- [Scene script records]
· · · ·
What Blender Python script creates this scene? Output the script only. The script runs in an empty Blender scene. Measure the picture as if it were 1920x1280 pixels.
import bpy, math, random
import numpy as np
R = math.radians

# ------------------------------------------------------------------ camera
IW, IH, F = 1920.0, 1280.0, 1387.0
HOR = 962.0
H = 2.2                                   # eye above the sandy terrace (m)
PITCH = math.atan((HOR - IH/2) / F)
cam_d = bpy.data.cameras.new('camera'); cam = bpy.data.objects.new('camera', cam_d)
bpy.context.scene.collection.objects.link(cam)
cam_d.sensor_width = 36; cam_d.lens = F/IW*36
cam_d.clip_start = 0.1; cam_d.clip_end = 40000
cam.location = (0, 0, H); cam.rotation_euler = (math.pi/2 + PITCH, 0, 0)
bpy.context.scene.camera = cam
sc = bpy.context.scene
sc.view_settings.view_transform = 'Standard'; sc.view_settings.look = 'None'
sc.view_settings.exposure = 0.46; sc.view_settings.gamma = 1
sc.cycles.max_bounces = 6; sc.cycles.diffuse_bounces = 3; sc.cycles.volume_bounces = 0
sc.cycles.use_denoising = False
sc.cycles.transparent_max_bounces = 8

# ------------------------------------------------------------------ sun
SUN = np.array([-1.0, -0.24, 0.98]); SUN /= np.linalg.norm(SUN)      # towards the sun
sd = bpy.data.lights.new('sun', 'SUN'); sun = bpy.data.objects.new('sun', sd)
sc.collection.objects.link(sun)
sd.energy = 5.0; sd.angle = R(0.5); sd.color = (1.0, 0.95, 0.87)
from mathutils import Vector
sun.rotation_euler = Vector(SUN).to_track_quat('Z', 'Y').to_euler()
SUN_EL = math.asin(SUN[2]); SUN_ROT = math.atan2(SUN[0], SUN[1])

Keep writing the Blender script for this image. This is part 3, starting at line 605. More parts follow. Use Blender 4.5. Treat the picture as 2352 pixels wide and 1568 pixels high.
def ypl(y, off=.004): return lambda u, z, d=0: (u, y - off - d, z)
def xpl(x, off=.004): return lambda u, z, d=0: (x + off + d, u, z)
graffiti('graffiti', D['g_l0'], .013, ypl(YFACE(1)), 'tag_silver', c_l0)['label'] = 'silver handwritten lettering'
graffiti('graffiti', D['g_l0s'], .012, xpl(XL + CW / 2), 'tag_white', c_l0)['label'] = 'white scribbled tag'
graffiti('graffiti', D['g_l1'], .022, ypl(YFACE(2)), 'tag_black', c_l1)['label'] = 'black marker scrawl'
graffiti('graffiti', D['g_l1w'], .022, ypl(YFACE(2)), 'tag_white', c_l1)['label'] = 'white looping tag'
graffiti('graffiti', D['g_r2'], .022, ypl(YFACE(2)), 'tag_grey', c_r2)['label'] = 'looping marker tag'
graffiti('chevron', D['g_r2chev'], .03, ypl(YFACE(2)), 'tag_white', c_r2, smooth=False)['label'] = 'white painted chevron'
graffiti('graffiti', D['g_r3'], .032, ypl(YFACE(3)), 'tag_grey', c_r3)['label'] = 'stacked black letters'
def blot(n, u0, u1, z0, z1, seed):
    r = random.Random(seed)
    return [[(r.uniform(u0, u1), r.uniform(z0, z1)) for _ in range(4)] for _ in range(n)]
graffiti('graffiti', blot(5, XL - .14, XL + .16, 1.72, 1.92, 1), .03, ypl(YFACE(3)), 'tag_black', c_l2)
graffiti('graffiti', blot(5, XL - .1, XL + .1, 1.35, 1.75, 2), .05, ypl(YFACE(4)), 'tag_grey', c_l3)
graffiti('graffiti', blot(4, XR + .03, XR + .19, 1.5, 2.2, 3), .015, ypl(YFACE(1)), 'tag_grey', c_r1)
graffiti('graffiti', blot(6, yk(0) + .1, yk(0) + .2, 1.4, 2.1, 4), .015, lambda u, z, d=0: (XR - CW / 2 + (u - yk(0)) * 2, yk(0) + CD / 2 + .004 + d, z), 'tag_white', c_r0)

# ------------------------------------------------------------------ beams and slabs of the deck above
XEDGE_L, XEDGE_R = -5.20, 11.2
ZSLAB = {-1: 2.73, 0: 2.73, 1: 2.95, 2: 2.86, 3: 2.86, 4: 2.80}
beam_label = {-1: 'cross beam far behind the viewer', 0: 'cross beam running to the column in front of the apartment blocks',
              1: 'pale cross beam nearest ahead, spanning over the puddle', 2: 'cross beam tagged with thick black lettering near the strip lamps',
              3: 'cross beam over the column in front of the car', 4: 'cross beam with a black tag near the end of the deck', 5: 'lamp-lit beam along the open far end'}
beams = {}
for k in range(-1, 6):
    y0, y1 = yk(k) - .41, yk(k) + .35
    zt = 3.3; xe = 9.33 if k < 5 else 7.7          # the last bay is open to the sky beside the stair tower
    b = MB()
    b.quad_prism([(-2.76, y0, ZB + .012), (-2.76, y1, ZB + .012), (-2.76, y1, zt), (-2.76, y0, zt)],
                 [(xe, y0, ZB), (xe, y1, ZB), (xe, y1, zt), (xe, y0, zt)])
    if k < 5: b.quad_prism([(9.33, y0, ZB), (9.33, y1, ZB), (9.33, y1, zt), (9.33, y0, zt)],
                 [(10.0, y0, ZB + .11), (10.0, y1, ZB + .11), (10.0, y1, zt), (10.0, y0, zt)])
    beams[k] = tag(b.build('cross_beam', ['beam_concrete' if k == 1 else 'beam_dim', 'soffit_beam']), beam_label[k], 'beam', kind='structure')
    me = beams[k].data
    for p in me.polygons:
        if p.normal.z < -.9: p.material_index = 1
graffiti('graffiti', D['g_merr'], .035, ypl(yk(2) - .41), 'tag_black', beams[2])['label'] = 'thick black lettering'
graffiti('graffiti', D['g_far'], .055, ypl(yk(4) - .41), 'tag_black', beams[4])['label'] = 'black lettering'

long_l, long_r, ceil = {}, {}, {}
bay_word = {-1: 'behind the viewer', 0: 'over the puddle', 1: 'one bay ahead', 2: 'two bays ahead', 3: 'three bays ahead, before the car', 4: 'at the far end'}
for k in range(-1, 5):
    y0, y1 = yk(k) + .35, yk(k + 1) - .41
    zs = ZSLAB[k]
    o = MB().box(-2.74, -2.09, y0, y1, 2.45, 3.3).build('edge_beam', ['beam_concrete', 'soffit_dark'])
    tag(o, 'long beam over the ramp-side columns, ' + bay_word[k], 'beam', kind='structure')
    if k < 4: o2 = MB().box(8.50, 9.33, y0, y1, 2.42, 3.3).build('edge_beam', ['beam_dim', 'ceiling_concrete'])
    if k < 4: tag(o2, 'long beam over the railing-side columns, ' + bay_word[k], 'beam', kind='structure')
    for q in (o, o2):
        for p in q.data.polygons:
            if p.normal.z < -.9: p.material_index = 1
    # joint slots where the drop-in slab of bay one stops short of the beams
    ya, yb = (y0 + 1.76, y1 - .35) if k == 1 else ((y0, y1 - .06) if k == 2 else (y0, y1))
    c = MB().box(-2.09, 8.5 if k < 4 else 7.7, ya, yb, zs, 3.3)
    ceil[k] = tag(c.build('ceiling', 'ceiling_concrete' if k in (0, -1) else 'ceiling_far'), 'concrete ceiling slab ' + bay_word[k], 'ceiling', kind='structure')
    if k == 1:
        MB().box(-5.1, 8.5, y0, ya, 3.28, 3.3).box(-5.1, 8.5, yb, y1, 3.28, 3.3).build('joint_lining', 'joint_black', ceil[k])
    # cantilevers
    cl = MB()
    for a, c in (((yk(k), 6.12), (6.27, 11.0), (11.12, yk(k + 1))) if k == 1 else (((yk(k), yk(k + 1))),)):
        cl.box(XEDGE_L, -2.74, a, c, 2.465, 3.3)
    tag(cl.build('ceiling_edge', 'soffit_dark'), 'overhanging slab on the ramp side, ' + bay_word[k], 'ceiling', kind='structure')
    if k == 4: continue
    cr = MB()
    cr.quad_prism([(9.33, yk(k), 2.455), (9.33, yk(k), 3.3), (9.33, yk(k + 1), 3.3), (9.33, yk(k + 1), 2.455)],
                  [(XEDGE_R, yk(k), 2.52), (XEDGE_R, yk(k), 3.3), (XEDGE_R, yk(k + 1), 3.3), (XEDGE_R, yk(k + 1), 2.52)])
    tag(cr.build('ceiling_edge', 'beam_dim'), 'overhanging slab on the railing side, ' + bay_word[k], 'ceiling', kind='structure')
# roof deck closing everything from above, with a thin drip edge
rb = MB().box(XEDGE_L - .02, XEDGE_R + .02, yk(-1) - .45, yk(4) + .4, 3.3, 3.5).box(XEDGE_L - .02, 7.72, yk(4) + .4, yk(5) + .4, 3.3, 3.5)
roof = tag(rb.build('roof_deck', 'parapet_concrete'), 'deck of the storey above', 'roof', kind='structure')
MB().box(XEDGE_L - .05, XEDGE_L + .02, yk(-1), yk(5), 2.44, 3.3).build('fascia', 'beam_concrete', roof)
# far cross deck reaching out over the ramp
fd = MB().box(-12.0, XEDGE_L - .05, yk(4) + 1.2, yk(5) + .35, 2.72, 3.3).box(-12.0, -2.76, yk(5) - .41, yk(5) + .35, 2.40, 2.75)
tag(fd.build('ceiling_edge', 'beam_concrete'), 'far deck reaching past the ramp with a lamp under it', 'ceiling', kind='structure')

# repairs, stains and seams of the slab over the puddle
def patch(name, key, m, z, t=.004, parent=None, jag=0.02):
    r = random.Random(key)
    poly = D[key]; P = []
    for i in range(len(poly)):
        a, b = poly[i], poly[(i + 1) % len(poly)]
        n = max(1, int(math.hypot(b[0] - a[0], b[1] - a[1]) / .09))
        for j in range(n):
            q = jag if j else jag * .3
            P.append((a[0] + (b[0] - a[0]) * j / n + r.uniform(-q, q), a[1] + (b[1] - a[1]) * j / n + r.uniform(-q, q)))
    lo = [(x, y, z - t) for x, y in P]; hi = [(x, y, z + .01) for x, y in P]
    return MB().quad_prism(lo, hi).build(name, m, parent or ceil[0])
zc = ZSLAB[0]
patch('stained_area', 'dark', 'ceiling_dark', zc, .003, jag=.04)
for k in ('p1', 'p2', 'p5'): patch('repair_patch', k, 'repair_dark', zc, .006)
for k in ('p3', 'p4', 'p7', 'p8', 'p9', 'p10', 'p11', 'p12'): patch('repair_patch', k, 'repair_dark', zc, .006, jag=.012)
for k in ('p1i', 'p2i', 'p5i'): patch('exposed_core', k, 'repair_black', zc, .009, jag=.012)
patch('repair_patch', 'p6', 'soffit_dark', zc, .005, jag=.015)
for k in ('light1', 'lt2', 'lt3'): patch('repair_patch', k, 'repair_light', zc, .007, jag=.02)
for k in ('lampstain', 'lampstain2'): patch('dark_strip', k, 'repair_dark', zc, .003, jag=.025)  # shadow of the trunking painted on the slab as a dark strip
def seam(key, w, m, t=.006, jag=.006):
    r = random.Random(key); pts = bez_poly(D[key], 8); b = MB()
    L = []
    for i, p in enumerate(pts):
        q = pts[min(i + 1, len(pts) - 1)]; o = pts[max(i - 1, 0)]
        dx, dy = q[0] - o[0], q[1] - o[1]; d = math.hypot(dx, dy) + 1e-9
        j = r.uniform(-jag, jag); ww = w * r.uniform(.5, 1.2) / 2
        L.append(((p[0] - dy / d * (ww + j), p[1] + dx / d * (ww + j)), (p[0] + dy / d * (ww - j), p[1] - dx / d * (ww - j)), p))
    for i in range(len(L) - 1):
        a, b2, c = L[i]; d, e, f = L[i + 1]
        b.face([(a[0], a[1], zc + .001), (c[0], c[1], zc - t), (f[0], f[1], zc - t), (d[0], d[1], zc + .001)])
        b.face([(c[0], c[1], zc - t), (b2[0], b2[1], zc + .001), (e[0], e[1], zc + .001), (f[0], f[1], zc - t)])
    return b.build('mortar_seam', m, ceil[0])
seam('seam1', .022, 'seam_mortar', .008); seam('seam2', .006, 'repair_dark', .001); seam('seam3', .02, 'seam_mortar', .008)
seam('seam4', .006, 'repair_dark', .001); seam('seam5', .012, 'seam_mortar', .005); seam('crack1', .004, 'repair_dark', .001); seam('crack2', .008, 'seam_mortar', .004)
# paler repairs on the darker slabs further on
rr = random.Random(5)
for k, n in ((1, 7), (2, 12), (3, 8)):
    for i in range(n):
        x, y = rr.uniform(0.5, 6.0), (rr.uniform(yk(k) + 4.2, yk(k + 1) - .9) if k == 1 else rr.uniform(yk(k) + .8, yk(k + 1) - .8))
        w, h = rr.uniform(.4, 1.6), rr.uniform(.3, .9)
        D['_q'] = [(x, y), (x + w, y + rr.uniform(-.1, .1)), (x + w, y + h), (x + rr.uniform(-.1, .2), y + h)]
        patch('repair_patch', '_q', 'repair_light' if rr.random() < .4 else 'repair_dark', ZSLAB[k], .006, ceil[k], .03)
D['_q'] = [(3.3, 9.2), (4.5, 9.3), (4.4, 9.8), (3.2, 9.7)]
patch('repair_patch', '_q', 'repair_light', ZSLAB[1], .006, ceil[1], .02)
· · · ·
- [Brief] The lines to extract from the data above begin with the line containing "if k < 4: o2" and end with the line containing "c = MB().box(-2.09, 8.5". Extract them exactly, including both.

- [Output for this task]
    if k < 4: o2 = MB().box(8.50, 9.33, y0, y1, 2.42, 3.3).build('edge_beam', ['beam_dim', 'ceiling_concrete'])
    if k < 4: tag(o2, 'long beam over the railing-side columns, ' + bay_word[k], 'beam', kind='structure')
    for q in (o, o2):
        for p in q.data.polygons:
            if p.normal.z < -.9: p.material_index = 1
    # joint slots where the drop-in slab of bay one stops short of the beams
    ya, yb = (y0 + 1.76, y1 - .35) if k == 1 else ((y0, y1 - .06) if k == 2 else (y0, y1))
    c = MB().box(-2.09, 8.5 if k < 4 else 7.7, ya, yb, zs, 3.3)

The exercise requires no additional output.